My aim, then, is to situate Adams’ work within the feminist philosophical literature on pornography. Using Mari Mikkola’s Makers Intentions Model, I suggest that instances of the pornography of meat be read, not as prototypical pornography, but rather, materials with pornographic features. We can still understand the harm claim of the pornography of meat by situating the notion of the "absent referent" alongside the work of Rae Langton and her theory of makers knowledge.

Week 8
4 December
Chair: TBC
Sebastian Sanchez Schilling (St Anne's)
Must an ethics founded on the human good be political?

In contemporary academic philosophy ethics is considered one thing, politics another. Each is the subject of distinct disciplines, with their own aims, practices, and practitioners. Such a view would be alien to Aristotle, who claimed that his Nicomachean Ethics was “a sort of politics” (I.2.1094b10) and the Politics argues that the best constitution would be the one which allows its citizens the most human flourishing (VII.13.1332a2-6). Aristotle considers ethics and politics to be a unity, joined through one end: the human good. It is of note, then, that the revival of Aristotelian ethics and the concept of the human good in the 20th century – spearheaded by figures like G. E. M. Anscombe, Peter Geach, and Philippa Foot – did not see a significant engagement in politics in general (although Anscombe did write on some political issues) or the relationship between ethics and politics.
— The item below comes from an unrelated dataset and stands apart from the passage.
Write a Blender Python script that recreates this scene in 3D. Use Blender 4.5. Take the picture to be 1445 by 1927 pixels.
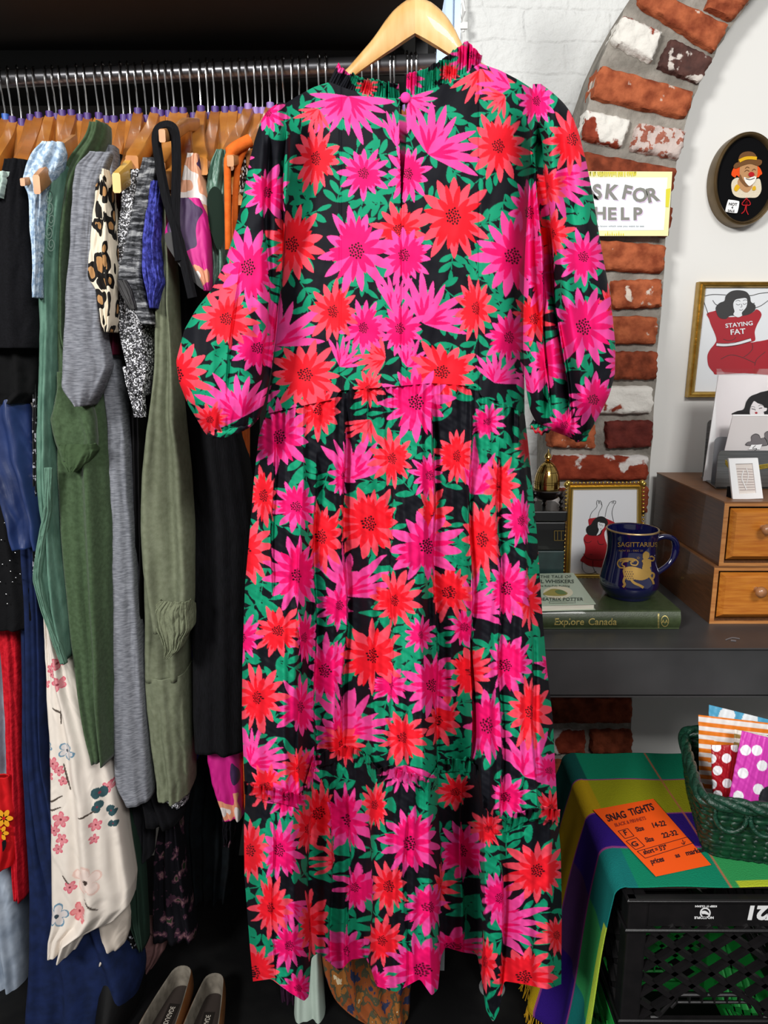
import bpy, math, random
import numpy as np
from mathutils import Vector
from mathutils.geometry import tessellate_polygon
SC = bpy.context.scene
COL = SC.collection
for o_ in list(bpy.data.objects): bpy.data.objects.remove(o_)

# ------------------------------------------------------------------ camera, world, lights
CAMZ, PITCH, F = 1.45, math.radians(12.0), 1400.0
cd = bpy.data.cameras.new('camera'); cam = bpy.data.objects.new('camera', cd); COL.objects.link(cam)
cam.location = (0, 0, CAMZ); cam.rotation_euler = (math.pi/2 - PITCH, 0, 0)
cd.sensor_fit = 'VERTICAL'; cd.sensor_height = 36.0; cd.lens = 36.0*F/1927.0; cd.clip_start = 0.01
SC.camera = cam
world = bpy.data.worlds.new('shop_light'); SC.world = world; world.use_nodes = True
world.node_tree.nodes['Background'].inputs[0].default_value = (1.0, 1.0, 1.0, 1)
world.node_tree.nodes['Background'].inputs[1].default_value = 0.30
def area(name, loc, target, size, power, col=(1, 1, 1), sy=None):
    l = bpy.data.lights.new(name, 'AREA'); l.energy = power; l.size = size; l.color = col
    if sy: l.shape = 'RECTANGLE'; l.size_y = sy
    o = bpy.data.objects.new(name, l); COL.objects.link(o); o.location = loc
    d = Vector(target) - Vector(loc); o.rotation_euler = d.to_track_quat('-Z', 'Y').to_euler()
    return o
area('ceiling_panel_light', (-1.7, -1.3, 2.7), (0.1, 1.4, 1.1), 0.7, 118, (1, 0.985, 0.96), 0.6)
area('ceiling_panel_light', (0.85, -1.1, 2.8), (0.6, 1.7, 1.0), 0.9, 60, (1, 0.99, 0.97), 0.5)
SC.view_settings.view_transform = 'Standard'; SC.view_settings.look = 'None'
SC.view_settings.gamma = 1.0; SC.view_settings.exposure = 0.0; SC.view_settings.use_curve_mapping = False

# ------------------------------------------------------------------ helpers
CT, ST = math.cos(PITCH), math.sin(PITCH)
def ray(px, py):
    x = (px-722.5)/F; y = -(py-963.5)/F
    return x, y*ST + CT, y*CT - ST
def P(px, py, Y):
    a, b, c = ray(px, py); t = Y/b
    return Vector((a*t, Y, CAMZ + c*t))
def PZ(px, py, z):
    a, b, c = ray(px, py); t = (z-CAMZ)/c
    return Vector((a*t, b*t, z))
def Pn(px, py, Y):                       # numpy version
    x = (px-722.5)/F; y = -(py-963.5)/F
    b = y*ST + CT; c = y*CT - ST; t = Y/b
    return np.stack([x*t, Y + 0*x, CAMZ + c*t], -1)
def lin(h):
    h = h.lstrip('#'); v = [int(h[i:i+2], 16)/255 for i in (0, 2, 4)]
    return tuple((c/12.92 if c <= .04045 else ((c+.055)/1.055)**2.4) for c in v)
MATS = {}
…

However, one might think that Anscombe and co. are under no obligation to engage with politics. This can be seen as the case when one considers that Aristotle takes the unity of ethics and politics as a given: in none of his works does he explicitly address their relation or explain his position. Rather than engage this question historically this essay seeks to address it conceptually. Is the concept of the human good a political as well as ethical concept, and if so, how and why? What understanding of ‘good’, ‘human good’ and ‘political’ would one need to have for this to be the case? If it is political, to what extent? This essay will seek to answer these questions, and in doing so I will argue that the human good is an ineluctably political concept. If one takes the human good as their aim, then this entails both ethical and political commitments, and one will require the resources of both ethics and politics to grasp it. I will conclude by briefly considering the implications this has for contemporary practical philosophy.